Bâtiments XXL, spectacles démesurés, expériences toujours plus tape-à-l’œil… À mesure que l’immersif se démocratise, il prend aussi beaucoup d’ampleur, brouillant la frontière entre art véritable et show m’as-tu-vu. Un goût pour l’excès encouragé par l’architecture, elle aussi, toujours plus excessive.
Culturespaces, cette entreprise privée assurant la création de centres d’art et l’organisation d’expositions numériques immersives, a récemment annoncé l’ouverture de sa 10ème succursale l’année prochaine à Hambourg. d’strict, le leader de l’immersif coréen inaugurera très le 29 novembre son huitième Arte Museum, à Las Vegas, au cœur d’une ville qui brille (littéralement) depuis septembre et l’ouverture de La Sphère, cette immense salle immersive équipée d’1,2 millions de LED et censée être mise à disposition d’artistes issus de différentes mouvances artistiques – U2 s’est notamment chargé de l’inauguration, le temps d’un concert qui a fait la joie des réseaux sociaux.
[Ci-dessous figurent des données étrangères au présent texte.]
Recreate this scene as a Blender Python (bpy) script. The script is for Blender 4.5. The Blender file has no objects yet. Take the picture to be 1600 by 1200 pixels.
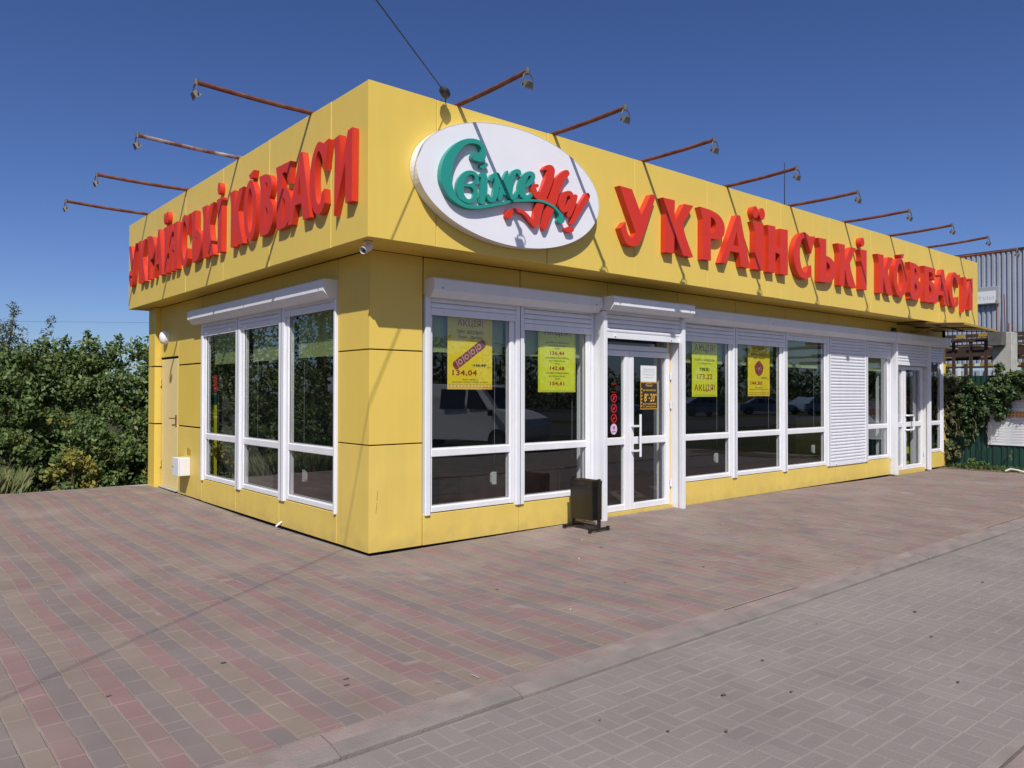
import bpy, bmesh, math, random, json
import numpy as np
from mathutils import Vector, Matrix
random.seed(7); rng = np.random.default_rng(7)
S = bpy.context.scene
COL = S.collection
R_ = math.radians

# ---------------------------------------------------------------- camera
YAW, PITCH, ROLL, FPX = 0.86570, 0.01169, 0.0016, 1199.4
cam = bpy.data.cameras.new('camera'); camo = bpy.data.objects.new('camera', cam); COL.objects.link(camo)
fw = Vector((math.cos(YAW), math.sin(YAW), 0)); rt = Vector((math.sin(YAW), -math.cos(YAW), 0)); up = Vector((0, 0, 1))
fw2 = fw*math.cos(PITCH) + up*math.sin(PITCH); up2 = -fw*math.sin(PITCH) + up*math.cos(PITCH)
r3 = rt*math.cos(ROLL) + up2*math.sin(ROLL); u3 = -rt*math.sin(ROLL) + up2*math.cos(ROLL)
CAM = Vector((-3.5473, -6.1753, 1.5))
camo.matrix_world = Matrix(((r3.x, u3.x, -fw2.x, CAM.x), (r3.y, u3.y, -fw2.y, CAM.y), (r3.z, u3.z, -fw2.z, CAM.z), (0, 0, 0, 1)))
cam.sensor_width = 36; cam.lens = FPX*36/1600; cam.clip_end = 6000; cam.clip_start = .05
S.camera = camo

# ---------------------------------------------------------------- sky, sun, exposure
SUN_EL, SUN_ROT = R_(45.7), R_(218.0)
w = bpy.data.worlds.new("World"); S.world = w; w.use_nodes = True
nt = w.node_tree; sky = nt.nodes.new('ShaderNodeTexSky'); sky.sky_type = 'NISHITA'; sky.sun_disc = False
sky.sun_elevation = SUN_EL; sky.sun_rotation = SUN_ROT; sky.air_density = .7; sky.dust_density = .8; sky.ozone_density = 5
hs = nt.nodes.new('ShaderNodeHueSaturation'); hs.inputs['Hue'].default_value = .513; hs.inputs['Saturation'].default_value = 1.12; hs.inputs['Value'].default_value = .94
nt.links.new(sky.outputs[0], hs.inputs['Color']); nt.links.new(hs.outputs[0], nt.nodes['Background'].inputs[0])
nt.nodes['Background'].inputs[1].default_value = .1
sl = bpy.data.lights.new('sun', 'SUN'); sl.energy = 4.6; sl.angle = R_(.53); sl.color = (1, .955, .88)
so = bpy.data.objects.new('sun', sl); COL.objects.link(so)
SUND = Vector((.43, .55, -.715)).normalized()
so.rotation_euler = SUND.to_track_quat('-Z', 'Y').to_euler(); so.location = (-10, -12, 20)
S.view_settings.view_transform = 'Standard'; S.view_settings.look = 'None'; S.view_settings.exposure = .1
S.view_settings.gamma = 1; S.view_settings.use_curve_mapping = False
S.render.engine = 'CYCLES'; S.cycles.use_denoising = True; S.cycles.max_bounces = 10; S.cycles.transparent_max_bounces = 16
S.cycles.glossy_bounces = 4; S.cycles.diffuse_bounces = 4

# ---------------------------------------------------------------- materials
def lin(c):
    return tuple(((x/255)/12.92 if x/255 < .04045 else ((x/255+.055)/1.055)**2.4) for x in c) + (1,)
def mat(name, col, rough=.6, spec=.5, metal=0, noise=0, nscale=6, bump=0, bscale=40, streak=0, col2=None, island=0, objrand=0, trans=0, coord='Object', emit=0, dist=.01, patch=None, splash=None):
    m = bpy.data.materials.new(name); m.use_nodes = True; N = m.node_tree.nodes; L = m.node_tree.links
    b = N['Principled BSDF']; b.inputs['Roughness'].default_value = rough; b.inputs['Metallic'].default_value = metal
    b.inputs['Specular IOR Level'].default_value = spec
    geo = N.new('ShaderNodeNewGeometry'); pos = geo.outputs['Position']
    c0 = N.new('ShaderNodeRGB'); c0.outputs[0].default_value = (*col[:3], 1); cur = c0.outputs[0]
    def mix(fac, a, bb, blend='MIX', f=None):
        x = N.new('ShaderNodeMix'); x.data_type = 'RGBA'; x.blend_type = blend
        if f is not None: x.inputs[0].default_value = f
        else: L.new(fac, x.inputs[0])
        L.new(a, x.inputs[6])
        if isinstance(bb, tuple): x.inputs[7].default_value = bb
        else: L.new(bb, x.inputs[7])
        return x.outputs[2]
    def ramp(src, a, bb):
        r = N.new('ShaderNodeMapRange'); L.new(src, r.inputs[0]); r.inputs[1].default_value = a; r.inputs[2].default_value = bb; return r.outputs[0]
    def noisef(scale, detail=5, vec=pos, sc=None):
        n = N.new('ShaderNodeTexNoise'); n.inputs['Scale'].default_value = scale; n.inputs['Detail'].default_value = detail
        if sc:
            mp = N.new('ShaderNodeMapping'); mp.inputs['Scale'].default_value = sc; L.new(vec, mp.inputs[0]); vec = mp.outputs[0]
        L.new(vec, n.inputs['Vector']); return n.outputs['Fac']
    if island or objrand:
        oi = N.new('ShaderNodeObjectInfo'); ad = N.new('ShaderNodeMath'); ad.operation = 'ADD'
        L.new(geo.outputs['Random Per Island'], ad.inputs[0]); L.new(oi.outputs['Random'], ad.inputs[1])
        fr = N.new('ShaderNodeMath'); fr.operation = 'FRACT'; L.new(ad.outputs[0], fr.inputs[0])
        c2 = col2 or tuple(x*.6 for x in col[:3])
        cur = mix(fr.outputs[0], cur, (*c2[:3], 1))
        if island: 
            v = N.new('ShaderNodeHueSaturation'); L.new(cur, v.inputs['Color'])
            mr = N.new('ShaderNodeMapRange'); L.new(fr.outputs[0], mr.inputs[0]); mr.inputs[3].default_value = 1+island; mr.inputs[4].default_value = 1-island
            mu = N.new('ShaderNodeMath'); mu.operation = 'MULTIPLY'; L.new(fr.outputs[0], mu.inputs[0]); mu.inputs[1].default_value = 37.7
            f2 = N.new('ShaderNodeMath'); f2.operation = 'FRACT'; L.new(mu.outputs[0], f2.inputs[0]); L.new(f2.outputs[0], mr.inputs[0])
            L.new(mr.outputs[0], v.inputs['Value']); cur = v.outputs[0]
    elif col2 is not None:
        cur = mix(ramp(noisef(nscale*.5), .4, .65), cur, (*col2[:3], 1))
    if noise:
        n = noisef(nscale); r = ramp(n, .3, .7); d = tuple(x*(1-noise) for x in (1, 1, 1))
        cur = mix(r, cur, mix(None, cur, (*d, 1), 'MULTIPLY', 1.0))
    if streak:
        n = noisef(1, 4, sc=(9, 9, .7)); r = ramp(n, .45, .75)
        cur = mix(r, cur, mix(None, cur, (1-streak, 1-streak, 1-streak*.9, 1), 'MULTIPLY', 1.0))
    if splash:   # mud splashed up from the paving
        sx = N.new('ShaderNodeSeparateXYZ'); L.new(pos, sx.inputs[0]); nn = noisef(7, 8)
        hh = N.new('ShaderNodeMath'); hh.operation = 'MULTIPLY_ADD'; L.new(nn, hh.inputs[0]); hh.inputs[1].default_value = -.42; L.new(sx.outputs[2], hh.inputs[2])
        mm = N.new('ShaderNodeMapRange'); L.new(hh.outputs[0], mm.inputs[0]); mm.inputs[1].default_value = -.02; mm.inputs[2].default_value = -.24; mm.inputs[4].default_value = .28
        cur = mix(mm.outputs[0], cur, (*splash, 1))
    if patch:
        pn = noisef(patch[1], 8); pm = N.new('ShaderNodeMath'); pm.operation = 'MULTIPLY'; L.new(ramp(pn, patch[2], patch[3]), pm.inputs[0]); pm.inputs[1].default_value = patch[4]; cur = mix(pm.outputs[0], cur, (*patch[0], 1))
    L.new(cur, b.inputs['Base Color'])
    if bump:
        bn = N.new('ShaderNodeBump'); bn.inputs['Strength'].default_value = bump; bn.inputs['Distance'].default_value = dist
        L.new(noisef(bscale, 4), bn.inputs['Height']); L.new(bn.outputs[0], b.inputs['Normal'])
    if trans:
        tr = N.new('ShaderNodeBsdfTranslucent'); L.new(cur, tr.inputs[0]); ms = N.new('ShaderNodeMixShader'); ms.inputs[0].default_value = trans
        L.new(b.outputs[0], ms.inputs[1]); L.new(tr.outputs[0], ms.inputs[2]); L.new(ms.outputs[0], N['Material Output'].inputs[0])
    if emit:
        b.inputs['Emission Strength'].default_value = emit; b.inputs['Emission Color'].default_value = (*col[:3], 1)
    return m
M = {}
M['yellow'] = mat('yellow_panel_paint', (.70, .505, .10), .40, .42, noise=.06, nscale=.9, streak=.025, bump=.09, bscale=1.6, dist=.02)
M['yellow_dirty'] = mat('yellow_plinth_paint', (.70, .515, .12), .48, .4, noise=.10, nscale=2.0, streak=.05, bump=.06, bscale=3, splash=(.22, .16, .09))
M['pale_yellow'] = mat('pale_door_paint', (.72, .57, .26), .5, .4, noise=.08, nscale=3)
M['gap'] = mat('dark_gap', (.03, .018, .006), .9, .2)
M['white'] = mat('white_pvc', (.74, .74, .77), .32, .5, noise=.10, nscale=2.2, streak=.05)
M['white_metal'] = mat('white_painted_metal', (.71, .72, .76), .38, .5, noise=.06, nscale=4, streak=.05)
M['red'] = mat('red_letter_face', (.60, .034, .014), .42, .5, noise=.08, nscale=5)
M['teal'] = mat('teal_letter_face', (.02, .27, .22), .4, .5, noise=.06, nscale=7)
M['oval'] = mat('white_sign_board', (.74, .74, .79), .3, .5, noise=.03, nscale=3)
M['rust'] = mat('rusty_steel', (.16, .045, .025), .8, .3, noise=.45, nscale=22, col2=(.24, .10, .06), bump=.3, bscale=90, dist=.003)
M['rustpale'] = mat('rusty_steel_flaking', (.17, .06, .045), .8, .3, col2=(.5, .47, .47), nscale=16, noise=.3, bump=.3, bscale=90, dist=.003)
M['zinc'] = mat('weathered_lamp_metal', (.13, .125, .12), .6, .4, metal=.2, noise=.3, nscale=30)
M['darkmetal'] = mat('dark_metal', (.03, .03, .035), .5, .5, noise=.3, nscale=20)
M['bin'] = mat('black_bin_enamel', (.012, .011, .010), .3, .5, noise=.4, nscale=9, col2=(.03, .024, .02), bump=.2, bscale=14)
M['concrete'] = mat('concrete', (.46, .45, .42), .9, .2, noise=.25, nscale=6, bump=.5, bscale=40)
M['darkconcrete'] = mat('dark_concrete', (.13, .125, .12), .9, .2, noise=.3, nscale=9, bump=.5, bscale=40)
M['corr'] = mat('galvanised_cladding', (.40, .43, .50), .45, .5, metal=.25, noise=.12, nscale=1.5, streak=.1)
M['green'] = mat('green_fence_paint', (.012, .05, .038), .5, .4, noise=.2, nscale=4, streak=.15)
M['blackpr'] = mat('black_print', (.02, .018, .015), .6)
M['darkred'] = mat('dark_red_print', (.34, .03, .02), .6)
M['poster'] = mat('yellow_poster_paper', (.80, .62, .02), .6, noise=.05, nscale=6)
M['poster_green'] = mat('lime_poster_paper', (.66, .70, .03), .6, noise=.05, nscale=6)
M['sausage'] = mat('sausage_print', (.30, .05, .06), .5, noise=.3, nscale=50)
M['whitepr'] = mat('white_print', (.7, .66, .66), .6)
M['greypr'] = mat('grey_print', (.30, .31, .33), .6)
M['paper'] = mat('white_paper', (.66, .68, .70), .6)
M['orangepr'] = mat('orange_print', (.80, .42, .03), .6)
M['redpr'] = mat('red_sticker_print', (.55, .02, .03), .5)
M['pink'] = mat('pink_sticker', (.62, .42, .58), .5)
M['purple'] = mat('purple_print', (.28, .16, .30), .6)
M['blind'] = mat('roller_blind_fabric', (.42, .50, .22), .8, .2, trans=.35, noise=.05, nscale=10)
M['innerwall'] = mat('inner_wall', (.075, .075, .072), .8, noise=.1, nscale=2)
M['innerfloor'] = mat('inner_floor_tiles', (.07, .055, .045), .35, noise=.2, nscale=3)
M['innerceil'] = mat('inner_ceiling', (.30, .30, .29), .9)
M['wood'] = mat('brown_chipboard', (.30, .13, .075), .4, noise=.3, nscale=6)
M['lime'] = mat('lime_panel', (.55, .55, .03), .5)
M['cream'] = mat('cream_panel', (.55, .45, .16), .5)
M['tar'] = mat('dark_green_panel', (.02, .08, .06), .5)
M['lampglass'] = mat('opal_glass', (.78, .76, .76), .2)
M['asphalt'] = mat('asphalt', (.055, .052, .05), .9, noise=.3, nscale=3, bump=.3, bscale=80)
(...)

Si tous ces lieux d’expositions dédiés aux expériences immersives fleurissent depuis une dizaine d’années sur toute la surface du globe, ils soulèvent malgré tout une question : est-ce que l’immersif n’en fait pas un peu trop ?
La recherche du sensationnel
Toujours plus grandes, toujours plus connectées, toujours plus impressionnantes : les structures jouent un rôle essentiel dans cette quête de la démesure. Premier artiste invité à jouer avec la façade ronde de La Sphère, Refik Anadol convoque l’intelligence artificielle pour concevoir une œuvre utilisant des données et des algorithmes d’apprentissage automatique afin de créer des animations abstraites. « Nous sommes habitués à la toile, à la sculpture, à la peinture et à la vidéo, déclare l’artiste au New York Times. Cette fois, le bâtiment tout entier est une toile – et non une toile avec des coins. Cela remet en question nos perceptions. C’est une déclaration et une expérience vraiment puissantes qui réinterprètent les limites de notre compréhension de ce qu’est une toile. »
Aussi imposant soit-il, ce geste architectural fait sens avec la création artistique, offrant de nouvelles perspectives aux artistes. Même constat pour les « Sculptures of Dissipative Birds in the Wind » japonaises : cette œuvre monumentale, installée à l’occasion de l’exposition de teamLab à Osaka, qui reproduit en temps réel la dissipation continue d’énergie par le vol des oiseaux et le vent. Grâce à ses grands volumes, l’installation permet notamment d’immerger pleinement le spectateur dans la nuit, selon l’influence du vent, de la pluie, de la faune et même des visiteurs.
Art numérique ou grand spectacle ?
Si ces deux propositions artistiques justifient l’utilisation à grande échelle des technologies numériques, force est de constater qu’elles relèvent également plus du spectacle son et lumière que de l’œuvre d’art. Dès lors, quelle place est donnée à la curation ? Qu’en est-il de l’expérience muséale ? Jusqu’où ira cet attrait pour le grandiose (d’strict, par exemple, espère compter 20 salles immersives à travers le monde d’ici 2026) ? Est-ce vraiment rentable (depuis son ouverture, en septembre, La Sphère accuserait déjà une perte de 98,4 millions de dollars…)? Enfin, doit-on se contenter d’une expérience purement visuelle lorsqu’il s’agit d’art immersif ?
C’est notamment le point soulevé par Wourt Van Der Veen, conseiller scientifique de l’Institut Van Gogh, qui confiait récemment à BFMTV.com à l’occasion de Van Gogh à l’Atelier des Lumières, cette exposition événement et très instagrammable, notamment vue dans la série Emily in Paris, qui n’a pas convaincu le spécialiste du peintre hollandais. « Ce que j’en ai retenu pour l’instant, avec l’animation des tableaux, c’est une grande incompréhension. On pompe des images sur Wikipédia pour ensuite les projeter sans propos. (…) C’est un peu la Foire du trône. » Car, oui, à l’heure des salles toujours plus démesurées et des expositions grandiloquentes, il semble toujours plus difficile de trouver l’équilibre entre le goût du clinquant, l’accessibilité au grand public et la quête de qualité.